Your goal: Please repeat all of the lines that follow, exactly as written.

= = = =

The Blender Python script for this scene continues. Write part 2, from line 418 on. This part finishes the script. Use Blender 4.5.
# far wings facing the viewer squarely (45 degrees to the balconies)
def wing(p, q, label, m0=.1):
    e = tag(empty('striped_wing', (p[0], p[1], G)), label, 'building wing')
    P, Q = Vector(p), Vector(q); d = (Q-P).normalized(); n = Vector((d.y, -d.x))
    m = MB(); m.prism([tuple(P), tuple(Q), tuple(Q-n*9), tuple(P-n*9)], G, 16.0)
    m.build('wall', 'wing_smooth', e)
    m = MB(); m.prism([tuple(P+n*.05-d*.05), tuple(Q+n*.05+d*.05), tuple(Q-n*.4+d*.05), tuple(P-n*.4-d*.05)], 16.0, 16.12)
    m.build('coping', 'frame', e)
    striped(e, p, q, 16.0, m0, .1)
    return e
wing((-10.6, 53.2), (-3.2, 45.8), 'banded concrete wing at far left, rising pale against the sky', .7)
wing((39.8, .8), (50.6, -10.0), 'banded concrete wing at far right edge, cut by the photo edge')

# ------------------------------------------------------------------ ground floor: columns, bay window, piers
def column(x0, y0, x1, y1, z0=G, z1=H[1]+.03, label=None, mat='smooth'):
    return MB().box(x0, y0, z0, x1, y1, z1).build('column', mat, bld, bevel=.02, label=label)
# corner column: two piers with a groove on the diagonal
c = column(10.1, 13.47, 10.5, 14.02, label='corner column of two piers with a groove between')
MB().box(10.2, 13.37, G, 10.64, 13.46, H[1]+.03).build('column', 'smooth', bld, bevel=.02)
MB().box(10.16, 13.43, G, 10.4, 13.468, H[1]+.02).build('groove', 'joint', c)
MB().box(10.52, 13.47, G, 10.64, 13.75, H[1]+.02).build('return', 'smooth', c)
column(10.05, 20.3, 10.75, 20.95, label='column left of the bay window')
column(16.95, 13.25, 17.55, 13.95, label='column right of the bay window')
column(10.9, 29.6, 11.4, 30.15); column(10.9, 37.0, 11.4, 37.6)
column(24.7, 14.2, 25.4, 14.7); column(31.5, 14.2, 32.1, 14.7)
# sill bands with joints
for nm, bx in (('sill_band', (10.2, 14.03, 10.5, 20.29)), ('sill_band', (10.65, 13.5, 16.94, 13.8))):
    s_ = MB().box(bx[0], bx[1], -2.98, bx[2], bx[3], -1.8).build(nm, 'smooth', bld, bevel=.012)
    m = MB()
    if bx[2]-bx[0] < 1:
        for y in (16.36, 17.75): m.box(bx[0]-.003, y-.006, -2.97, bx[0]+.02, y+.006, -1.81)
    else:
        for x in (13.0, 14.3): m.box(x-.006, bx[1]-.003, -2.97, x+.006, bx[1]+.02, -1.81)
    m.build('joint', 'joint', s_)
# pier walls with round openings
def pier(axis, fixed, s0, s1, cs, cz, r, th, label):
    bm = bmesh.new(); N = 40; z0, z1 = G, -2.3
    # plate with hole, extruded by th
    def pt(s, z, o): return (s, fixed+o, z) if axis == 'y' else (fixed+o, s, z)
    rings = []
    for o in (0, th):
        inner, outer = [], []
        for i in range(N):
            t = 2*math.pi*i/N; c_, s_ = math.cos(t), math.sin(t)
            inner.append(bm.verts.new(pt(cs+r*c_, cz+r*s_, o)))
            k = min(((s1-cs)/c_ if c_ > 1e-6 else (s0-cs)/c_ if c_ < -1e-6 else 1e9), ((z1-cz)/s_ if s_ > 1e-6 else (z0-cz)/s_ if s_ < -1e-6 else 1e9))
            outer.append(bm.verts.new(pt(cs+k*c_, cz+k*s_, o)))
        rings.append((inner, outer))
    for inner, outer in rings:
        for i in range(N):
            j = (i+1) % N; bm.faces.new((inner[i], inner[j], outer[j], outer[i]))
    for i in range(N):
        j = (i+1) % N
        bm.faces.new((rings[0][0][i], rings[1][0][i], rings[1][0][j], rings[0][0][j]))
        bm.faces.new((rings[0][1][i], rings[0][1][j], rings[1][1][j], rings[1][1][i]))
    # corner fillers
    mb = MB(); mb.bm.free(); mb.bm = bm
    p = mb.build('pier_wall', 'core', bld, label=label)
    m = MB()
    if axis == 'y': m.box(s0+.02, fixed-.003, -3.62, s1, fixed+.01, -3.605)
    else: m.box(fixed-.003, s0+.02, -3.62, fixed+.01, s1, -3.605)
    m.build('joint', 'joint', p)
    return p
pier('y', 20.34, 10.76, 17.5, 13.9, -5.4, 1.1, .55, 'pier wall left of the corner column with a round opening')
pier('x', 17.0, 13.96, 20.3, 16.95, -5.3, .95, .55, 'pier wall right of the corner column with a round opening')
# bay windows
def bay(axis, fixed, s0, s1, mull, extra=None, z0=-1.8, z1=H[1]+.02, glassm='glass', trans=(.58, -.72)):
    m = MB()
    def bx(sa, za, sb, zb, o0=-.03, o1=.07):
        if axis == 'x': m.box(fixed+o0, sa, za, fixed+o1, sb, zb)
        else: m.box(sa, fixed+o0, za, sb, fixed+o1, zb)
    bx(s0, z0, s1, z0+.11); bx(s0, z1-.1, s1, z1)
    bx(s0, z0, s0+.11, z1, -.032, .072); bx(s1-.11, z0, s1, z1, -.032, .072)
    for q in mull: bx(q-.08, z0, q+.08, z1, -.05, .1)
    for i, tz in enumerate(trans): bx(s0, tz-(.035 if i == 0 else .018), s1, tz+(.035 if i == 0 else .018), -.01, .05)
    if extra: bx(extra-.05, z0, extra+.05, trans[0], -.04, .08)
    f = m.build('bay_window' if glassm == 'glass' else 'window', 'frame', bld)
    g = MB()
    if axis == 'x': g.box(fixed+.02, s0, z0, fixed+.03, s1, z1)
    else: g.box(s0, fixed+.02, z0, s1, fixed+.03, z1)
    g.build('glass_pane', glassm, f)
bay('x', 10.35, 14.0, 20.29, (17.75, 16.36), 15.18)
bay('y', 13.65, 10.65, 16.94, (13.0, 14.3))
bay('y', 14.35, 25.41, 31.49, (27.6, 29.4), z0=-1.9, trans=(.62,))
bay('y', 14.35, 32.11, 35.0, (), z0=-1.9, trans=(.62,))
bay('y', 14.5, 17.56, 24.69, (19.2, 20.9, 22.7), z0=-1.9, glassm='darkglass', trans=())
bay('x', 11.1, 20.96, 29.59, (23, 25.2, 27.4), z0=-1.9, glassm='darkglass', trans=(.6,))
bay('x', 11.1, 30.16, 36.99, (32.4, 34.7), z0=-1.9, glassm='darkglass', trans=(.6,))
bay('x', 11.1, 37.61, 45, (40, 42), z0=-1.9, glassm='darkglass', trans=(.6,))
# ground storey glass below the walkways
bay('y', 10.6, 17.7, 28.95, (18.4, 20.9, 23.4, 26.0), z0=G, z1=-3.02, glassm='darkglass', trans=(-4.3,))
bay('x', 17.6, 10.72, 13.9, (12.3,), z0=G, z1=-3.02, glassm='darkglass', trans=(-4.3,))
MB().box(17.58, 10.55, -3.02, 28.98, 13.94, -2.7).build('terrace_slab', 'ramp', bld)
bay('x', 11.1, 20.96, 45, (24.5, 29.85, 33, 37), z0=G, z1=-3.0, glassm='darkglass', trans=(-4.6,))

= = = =

Output of the task:
The Blender Python script for this scene continues. Write part 2, from line 418 on. This part finishes the script. Use Blender 4.5.
# far wings facing the viewer squarely (45 degrees to the balconies)
def wing(p, q, label, m0=.1):
    e = tag(empty('striped_wing', (p[0], p[1], G)), label, 'building wing')
    P, Q = Vector(p), Vector(q); d = (Q-P).normalized(); n = Vector((d.y, -d.x))
    m = MB(); m.prism([tuple(P), tuple(Q), tuple(Q-n*9), tuple(P-n*9)], G, 16.0)
    m.build('wall', 'wing_smooth', e)
    m = MB(); m.prism([tuple(P+n*.05-d*.05), tuple(Q+n*.05+d*.05), tuple(Q-n*.4+d*.05), tuple(P-n*.4-d*.05)], 16.0, 16.12)
    m.build('coping', 'frame', e)
    striped(e, p, q, 16.0, m0, .1)
    return e
wing((-10.6, 53.2), (-3.2, 45.8), 'banded concrete wing at far left, rising pale against the sky', .7)
wing((39.8, .8), (50.6, -10.0), 'banded concrete wing at far right edge, cut by the photo edge')

# ------------------------------------------------------------------ ground floor: columns, bay window, piers
def column(x0, y0, x1, y1, z0=G, z1=H[1]+.03, label=None, mat='smooth'):
    return MB().box(x0, y0, z0, x1, y1, z1).build('column', mat, bld, bevel=.02, label=label)
# corner column: two piers with a groove on the diagonal
c = column(10.1, 13.47, 10.5, 14.02, label='corner column of two piers with a groove between')
MB().box(10.2, 13.37, G, 10.64, 13.46, H[1]+.03).build('column', 'smooth', bld, bevel=.02)
MB().box(10.16, 13.43, G, 10.4, 13.468, H[1]+.02).build('groove', 'joint', c)
MB().box(10.52, 13.47, G, 10.64, 13.75, H[1]+.02).build('return', 'smooth', c)
column(10.05, 20.3, 10.75, 20.95, label='column left of the bay window')
column(16.95, 13.25, 17.55, 13.95, label='column right of the bay window')
column(10.9, 29.6, 11.4, 30.15); column(10.9, 37.0, 11.4, 37.6)
column(24.7, 14.2, 25.4, 14.7); column(31.5, 14.2, 32.1, 14.7)
# sill bands with joints
for nm, bx in (('sill_band', (10.2, 14.03, 10.5, 20.29)), ('sill_band', (10.65, 13.5, 16.94, 13.8))):
    s_ = MB().box(bx[0], bx[1], -2.98, bx[2], bx[3], -1.8).build(nm, 'smooth', bld, bevel=.012)
    m = MB()
    if bx[2]-bx[0] < 1:
        for y in (16.36, 17.75): m.box(bx[0]-.003, y-.006, -2.97, bx[0]+.02, y+.006, -1.81)
    else:
        for x in (13.0, 14.3): m.box(x-.006, bx[1]-.003, -2.97, x+.006, bx[1]+.02, -1.81)
    m.build('joint', 'joint', s_)
# pier walls with round openings
def pier(axis, fixed, s0, s1, cs, cz, r, th, label):
    bm = bmesh.new(); N = 40; z0, z1 = G, -2.3
    # plate with hole, extruded by th
    def pt(s, z, o): return (s, fixed+o, z) if axis == 'y' else (fixed+o, s, z)
    rings = []
    for o in (0, th):
        inner, outer = [], []
        for i in range(N):
            t = 2*math.pi*i/N; c_, s_ = math.cos(t), math.sin(t)
            inner.append(bm.verts.new(pt(cs+r*c_, cz+r*s_, o)))
            k = min(((s1-cs)/c_ if c_ > 1e-6 else (s0-cs)/c_ if c_ < -1e-6 else 1e9), ((z1-cz)/s_ if s_ > 1e-6 else (z0-cz)/s_ if s_ < -1e-6 else 1e9))
            outer.append(bm.verts.new(pt(cs+k*c_, cz+k*s_, o)))
        rings.append((inner, outer))
    for inner, outer in rings:
        for i in range(N):
            j = (i+1) % N; bm.faces.new((inner[i], inner[j], outer[j], outer[i]))
    for i in range(N):
        j = (i+1) % N
        bm.faces.new((rings[0][0][i], rings[1][0][i], rings[1][0][j], rings[0][0][j]))
        bm.faces.new((rings[0][1][i], rings[0][1][j], rings[1][1][j], rings[1][1][i]))
    # corner fillers
    mb = MB(); mb.bm.free(); mb.bm = bm
    p = mb.build('pier_wall', 'core', bld, label=label)
    m = MB()
    if axis == 'y': m.box(s0+.02, fixed-.003, -3.62, s1, fixed+.01, -3.605)
    else: m.box(fixed-.003, s0+.02, -3.62, fixed+.01, s1, -3.605)
    m.build('joint', 'joint', p)
    return p
pier('y', 20.34, 10.76, 17.5, 13.9, -5.4, 1.1, .55, 'pier wall left of the corner column with a round opening')
pier('x', 17.0, 13.96, 20.3, 16.95, -5.3, .95, .55, 'pier wall right of the corner column with a round opening')
# bay windows
def bay(axis, fixed, s0, s1, mull, extra=None, z0=-1.8, z1=H[1]+.02, glassm='glass', trans=(.58, -.72)):
    m = MB()
    def bx(sa, za, sb, zb, o0=-.03, o1=.07):
        if axis == 'x': m.box(fixed+o0, sa, za, fixed+o1, sb, zb)
        else: m.box(sa, fixed+o0, za, sb, fixed+o1, zb)
    bx(s0, z0, s1, z0+.11); bx(s0, z1-.1, s1, z1)
    bx(s0, z0, s0+.11, z1, -.032, .072); bx(s1-.11, z0, s1, z1, -.032, .072)
    for q in mull: bx(q-.08, z0, q+.08, z1, -.05, .1)
    for i, tz in enumerate(trans): bx(s0, tz-(.035 if i == 0 else .018), s1, tz+(.035 if i == 0 else .018), -.01, .05)
    if extra: bx(extra-.05, z0, extra+.05, trans[0], -.04, .08)
    f = m.build('bay_window' if glassm == 'glass' else 'window', 'frame', bld)
    g = MB()
    if axis == 'x': g.box(fixed+.02, s0, z0, fixed+.03, s1, z1)
    else: g.box(s0, fixed+.02, z0, s1, fixed+.03, z1)
    g.build('glass_pane', glassm, f)
bay('x', 10.35, 14.0, 20.29, (17.75, 16.36), 15.18)
bay('y', 13.65, 10.65, 16.94, (13.0, 14.3))
bay('y', 14.35, 25.41, 31.49, (27.6, 29.4), z0=-1.9, trans=(.62,))
bay('y', 14.35, 32.11, 35.0, (), z0=-1.9, trans=(.62,))
bay('y', 14.5, 17.56, 24.69, (19.2, 20.9, 22.7), z0=-1.9, glassm='darkglass', trans=())
bay('x', 11.1, 20.96, 29.59, (23, 25.2, 27.4), z0=-1.9, glassm='darkglass', trans=(.6,))
bay('x', 11.1, 30.16, 36.99, (32.4, 34.7), z0=-1.9, glassm='darkglass', trans=(.6,))
bay('x', 11.1, 37.61, 45, (40, 42), z0=-1.9, glassm='darkglass', trans=(.6,))
# ground storey glass below the walkways
bay('y', 10.6, 17.7, 28.95, (18.4, 20.9, 23.4, 26.0), z0=G, z1=-3.02, glassm='darkglass', trans=(-4.3,))
bay('x', 17.6, 10.72, 13.9, (12.3,), z0=G, z1=-3.02, glassm='darkglass', trans=(-4.3,))
MB().box(17.58, 10.55, -3.02, 28.98, 13.94, -2.7).build('terrace_slab', 'ramp', bld)
bay('x', 11.1, 20.96, 45, (24.5, 29.85, 33, 37), z0=G, z1=-3.0, glassm='darkglass', trans=(-4.6,))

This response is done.